We are nowhere near “postracial.” But volume of voices on social media defending Kaepernick and, more important, exposing the “plantation mentality” of his detractors, has been heartening.

What still gets me is that some percentage of Americans still seem to view free speech not as an inalienable right but as an abstract concept that some of us–especially those who dare express challenging opinions–aren’t really supposed to use.

And their statements defy common sense. What does it matter how much money Kaepernick makes? How does that diminish his right to dissent? And why are people who exercise their free-speech rights told they should go live in Russia? The twisted logic of that sentiment is mind-blowing.

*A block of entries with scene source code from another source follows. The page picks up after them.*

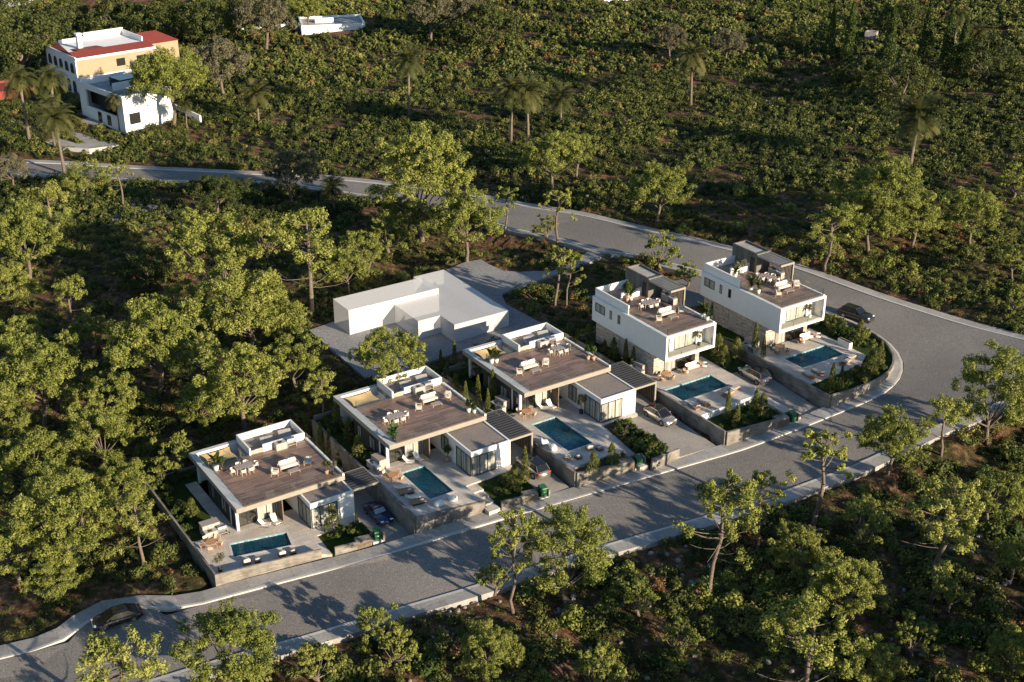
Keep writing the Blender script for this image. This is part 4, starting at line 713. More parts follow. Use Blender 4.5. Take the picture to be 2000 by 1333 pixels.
put('ykitchen', b_ykitchen, 'outdoor kitchen', 'stone barbecue kitchen behind the pergola of the blue car', 2, -.95, 2.2, 0, -85, 'garden barbecue kitchens', .9)
put('ykitchen', b_ykitchen, 'outdoor kitchen', 'stone barbecue kitchen behind the pergola of the bronze SUV', 3, -1.0, 4.3, 0, -85, 'garden barbecue kitchens', .9)
put('ykitchen', b_ykitchen, 'outdoor kitchen', 'stone kitchen behind the pergola of the silver crossover', 4, -.75, 4.6, 0, -85, 'garden barbecue kitchens', .9)
put('ykitchen', b_ykitchen, 'outdoor kitchen', 'stone kitchen against the long wall of the corner villa', 5, -1.8, 3.4, 0, -85, 'garden barbecue kitchens', .9)
low = 'low poolside armchairs of the leftmost bungalow'
put('low', b_low, 'low armchair', 'low armchair left of the brown side table, by the front wall', 1, -1.05, -4.55, .01, 168, low); put('low', b_low, 'low armchair', 'low armchair left of the dark side table, by the front wall', 1, 2.75, -5.3, .01, 168, low)
put('stable', b_stable, 'side table', 'brown side table with towel between the two low armchairs', 1, .05, -4.85, .01, -12, 'rattan side tables', .9); put('stable', b_stable, 'side table', 'dark side table with towel near the right end of the front wall', 1, 3.9, -5.5, .01, -12, 'rattan side tables', .9)
put('towel', b_towel, 'towel', 'folded towel on the brown side table of the leftmost pool', 1, .05, -4.85, .3, 0, 'folded towels'); put('towel', b_towel, 'towel', 'folded towel on the dark side table of the leftmost pool', 1, 3.9, -5.5, .3, 10, 'folded towels')
for k, (x, y, nm) in enumerate(((-.4, -3.35, 'rear'), (-.3, -5.95, 'front'))):
    put('lounger', b_lounger, 'sun lounger', f'{nm} cushioned sun lounger along the driveway wall of the middle bungalow', 2, x, y, .01, 80, 'cushioned sun loungers')
    put('stable', b_stable, 'side table', f'long dark wicker table beside the {nm} sun lounger, middle bungalow', 2, x + .05, y - 1.05, .01, 80, 'rattan side tables', (1., 1.7, 1.)); put('towel', b_towel, 'towel', f'blue towel on the wicker table by the {nm} lounger, middle bungalow', 2, x + .45, y - 1., .33, 20, 'folded towels')
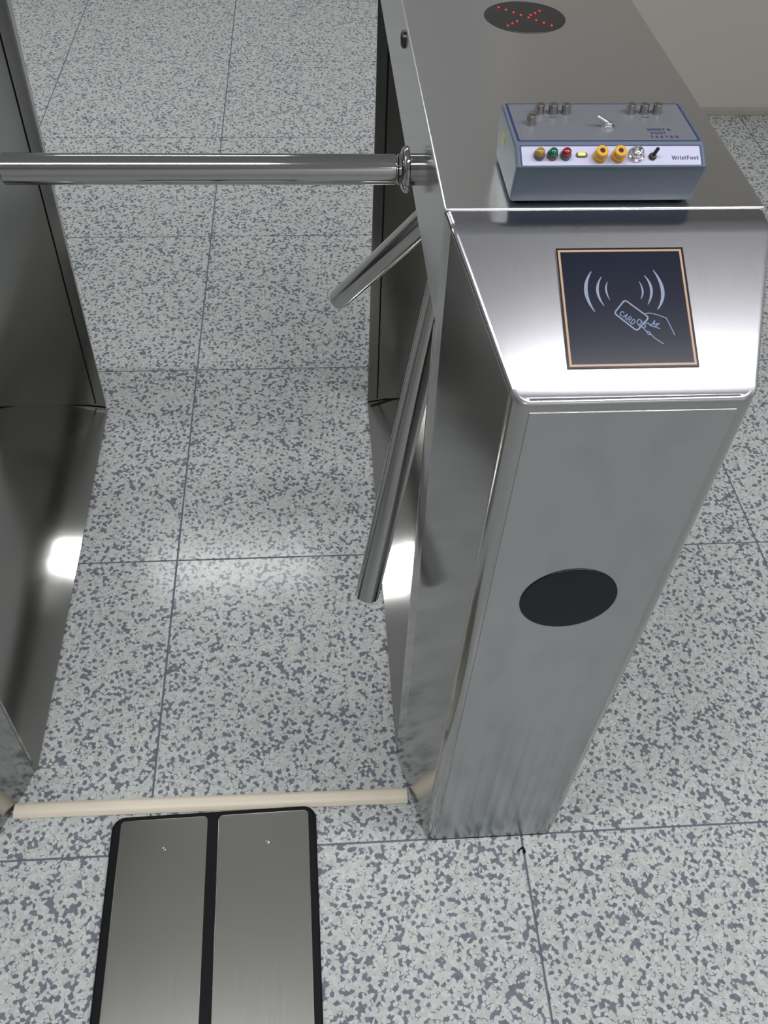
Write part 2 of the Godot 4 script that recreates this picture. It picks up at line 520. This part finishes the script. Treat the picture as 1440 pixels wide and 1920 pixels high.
func make_turnstile(label: String) -> Node3D:
	var o := thing("turnstile", label, "turnstile", Vector3(0.5605, 0, -0.6065))
	for side in [1.0, -1.0]:
		var shell := leg_shell(side)
		var leg := part("leg", shell[0], M.steel, o, 30.0)
		part("head_plate", shell[1], M.head, leg, 30.0)
		var zi := -0.15 if side > 0 else -1.063           # inner face, with a centre sheet between two flanges
		var sheet := MB.new()
		var flange := MB.new()
		var x0 := 0.4105
		for f in [[0.4325, 0.6835], [x0, 0.4292], [0.6868, 0.707]]:
			var mb := sheet if f[0] == 0.4325 else MB.new()
			mb.box(Vector3(f[0], 0.0185, zi - side * 0.005), Vector3(f[1], 0.9035, zi + side * 0.0004), 0.0008)
			if f[0] != 0.4325:
				part("flange", mb, M.steel, leg)
		part("inner_panel", sheet, M.steel, leg)
		for x in [0.43085, 0.68515]:
			var gap_shade := MB.new()  # black strip laid in the gap in place of its deep shade
			gap_shade.box(Vector3(x - 0.0018, 0.0185, zi - side * 0.0025), Vector3(x + 0.0018, 0.9035, zi + side * 0.0002), 0.0002)
			part("gap_shade", gap_shade, M.rubber, leg)
	# front panel of the near leg, a sheet lying on the leg's front, with its round window
	var tilt := Vector3(0, 0.955, 0.029).normalized()
	var face := Transform3D(Basis(Vector3.RIGHT, Vector3(0, -tilt.z, tilt.y), -tilt), Vector3(0.5555, 0, 0.001))   # x right, y out of the panel, z down
	var fp := MB.new()
	fp.plate(PackedVector2Array([Vector2(-0.0965, -0.004), Vector2(0.081, -0.004), Vector2(0.0975, -0.944), Vector2(-0.0845, -0.944)]), face, -0.0008, 0.0012, 0.0007, 2)
	var panel := part("front_panel", fp, M.front, o, 38.0, func(p: Vector3) -> Vector2: return Vector2((p.x - 0.44) / 0.22, 1.0 - p.y / 0.955))
	var wm := MB.new()
	wm.plate(MB.ellipse(0.0532), face.translated_local(Vector3(0, 0, -0.667)), 0.0, 0.0024, 0.0008, 2)
	var win := part("round_window", wm, M.window, panel)
	win.set_meta("label", "round blue-black sensor window in the front panel")
	# housing between the legs and its cover
	var h := MB.new()
	h.box(Vector3(0.4115, 0.905, -1.0625), Vector3(0.7095, 1.0298, -0.1503), 0.0015)
	part("housing", h, M.steel, o)
	var c := MB.new()
	c.plate(MB.rounded(0.4108, -1.066, 0.7102, -0.147, 0.003, 3), Transform3D.IDENTITY, 1.0299, 1.0331, 0.0016, 3)
	var cover := part("top_cover", c, M.cover, o)
	# round display with its cross of red diodes
	var at := Vector3(0.560, 1.0331, -0.598)
	var dm := MB.new()
	dm.plate(MB.ellipse(0.0505, 56), Transform3D(Basis.IDENTITY, at), -0.0005, 0.0006, 0.0004, 1)
	var disp := part("display", dm, M.display, cover)
	disp.set_meta("label", "round dark display with a red cross of diodes")
	for k in 8:
		for s in 2:
			if s == 1 and (k == 3 or k == 4):
				continue
			var t := k - 3.5
			var p := at + (Vector3(t * 0.0081, 0.0006, t * 0.0082) if s == 0 else Vector3(t * 0.0068 - 0.002, 0.0006, -t * 0.0068 + 0.006))
			var lm := MB.new()
			lm.lathe(PackedVector2Array([Vector2(0.0013, -0.0003), Vector2(0.0013, 0.0006), Vector2(0.0008, 0.0012), Vector2(0, 0.0014)]), Transform3D(Basis.IDENTITY, p), 8)
			part("red_diode", lm, M.led, disp)
	# lock on the lane side
	var lk := MB.new()
	lk.lathe(PackedVector2Array([Vector2(0.0105, -0.001), Vector2(0.0105, 0.002), Vector2(0.0092, 0.0035), Vector2(0.0075, 0.0042), Vector2(0.0065, 0.0026), Vector2(0, 0.0026)]), MB.along(Vector3(0.4115, 1.0085, -0.592), Vector3(0.3, 1.0085, -0.592)), 20)
	part("side_lock", lk, M.dark_metal, o)
	# base pan between the legs, its lane edges rolled down
	var pan := MB.new()
	var prof := []
	var rise := func(t: float) -> float: return 0.0045 + 0.19 * t if t < 0.045 else 0.01305 + 0.19 * (minf(t, 0.105) - 0.045) * (1.0 - (minf(t, 0.105) - 0.045) / 0.12)
	for k in 13:
		prof.append(Vector2(0.4085 + 0.01 * k, rise.call(0.01 * k)))
	for k in 13:
		prof.append(Vector2(0.5895 + 0.01 * k, rise.call(0.12 - 0.01 * k)))
	for i in prof.size() - 1:
		var p: Vector2 = prof[i]
		var q: Vector2 = prof[i + 1]
		for j in 6:
			var z0 := -1.0605 + 0.908 * j / 6.0
			var z1 := -1.0605 + 0.908 * (j + 1) / 6.0
			pan.quad(Vector3(p.x, p.y, z0), Vector3(q.x, q.y, z0), Vector3(q.x, q.y, z1), Vector3(p.x, p.y, z1), Vector3.UP)
		pan.quad(Vector3(p.x, p.y, -1.0605), Vector3(q.x, q.y, -1.0605), Vector3(q.x, 0, -1.0605), Vector3(p.x, 0, -1.0605), Vector3.FORWARD)
		pan.quad(Vector3(p.x, p.y, -0.1525), Vector3(q.x, q.y, -0.1525), Vector3(q.x, 0, -0.1525), Vector3(p.x, 0, -0.1525), Vector3.BACK)
	for e in [[0.4085, -1.0], [0.7095, 1.0]]:
		pan.quad(Vector3(e[0], 0, -1.0605), Vector3(e[0], 0.0045, -1.0605), Vector3(e[0], 0.0045, -0.1525), Vector3(e[0], 0, -0.1525), Vector3(e[1], 0, 0))
	pan.quad(Vector3(0.4085, 0, -1.0605), Vector3(0.7095, 0, -1.0605), Vector3(0.7095, 0, -0.1525), Vector3(0.4085, 0, -0.1525), Vector3.DOWN)
	part("base_pan", pan, M.pan, o)
	# the tripod: a hub at the housing's lower lane edge and three arms
	var hub := MB.new()
	var axis := Vector3(-0.717, -0.697, 0.0)
	var hc := Vector3(0.475, 0.912, -0.372)
	hub.lathe(PackedVector2Array([Vector2(0.0, -0.02), Vector2(0.05, -0.02), Vector2(0.05, 0.012), Vector2(0.046, 0.02), Vector2(0.036, 0.026), Vector2(0.018, 0.03), Vector2(0, 0.031)]), MB.along(hc, hc + axis), 40)
	var hub_node := part("hub", hub, M.tube, o)
	var tips := [Vector3(-0.0425, 0.9592, -0.3655), Vector3(0.351, 0.436, -0.165), Vector3(0.331, 0.577, -0.663)]
	var roots := [Vector3(0.4118, 0.953, -0.3715), Vector3(0.440, 0.88, -0.291), Vector3(0.438, 0.9, -0.378)]
	for k in 3:
		var a: Vector3 = roots[k]
		var b: Vector3 = tips[k]
		var dir := (b - a).normalized()
		var mb := MB.new()
		var from: float = 0.0255 if k == 0 else -0.02
		mb.rod(a + dir * from, b, 0.0165, 0.0012)
		var arm := part("arm", mb, M.tube, hub_node)
		if k == 0:      # the flanged socket that carries the level arm
			var cb := MB.new()
			cb.lathe(PackedVector2Array([Vector2(0, -0.012), Vector2(0.0174, -0.012), Vector2(0.0174, 0.0108), Vector2(0.0242, 0.0112), Vector2(0.0256, 0.0122), Vector2(0.0258, 0.0138), Vector2(0.0248, 0.0162), Vector2(0.0222, 0.0184), Vector2(0.0165, 0.0205), Vector2(0.0165, 0.023), Vector2(0.0145, 0.024), Vector2(0.0125, 0.024), Vector2(0.0125, 0.0262), Vector2(0, 0.0262)]), MB.along(a, b), 44)
			part("arm_socket", cb, M.tube, hub_node)
		var pl := MB.new()
		pl.lathe(PackedVector2Array([Vector2(0, -0.001), Vector2(0.0146, -0.001), Vector2(0.0146, 0.0006), Vector2(0.012, 0.0018), Vector2(0, 0.0022)]), MB.along(b, b + dir), 32)
		part("end_cap", pl, M.dark_metal, hub_node)
	return o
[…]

I am reminded of an argument that took place at a flag-burning many years ago between a youthful left-wing dissident and an older, conservative veteran. The young man stated he was exercising his constitutional right to free expression.

“Rights?” the veteran countered. “We fought for your rights. You haven’t got any rights.”

In hindsight, I accept that the older gentleman was angry and was expressing his own opinion (at the time, I snickered at the remark’s comical stupidity). Still, in his own awkward way, he was saying exactly what some people still say today when someone like Kaepernick dares challenge the nation to have a conversation about its shortcomings.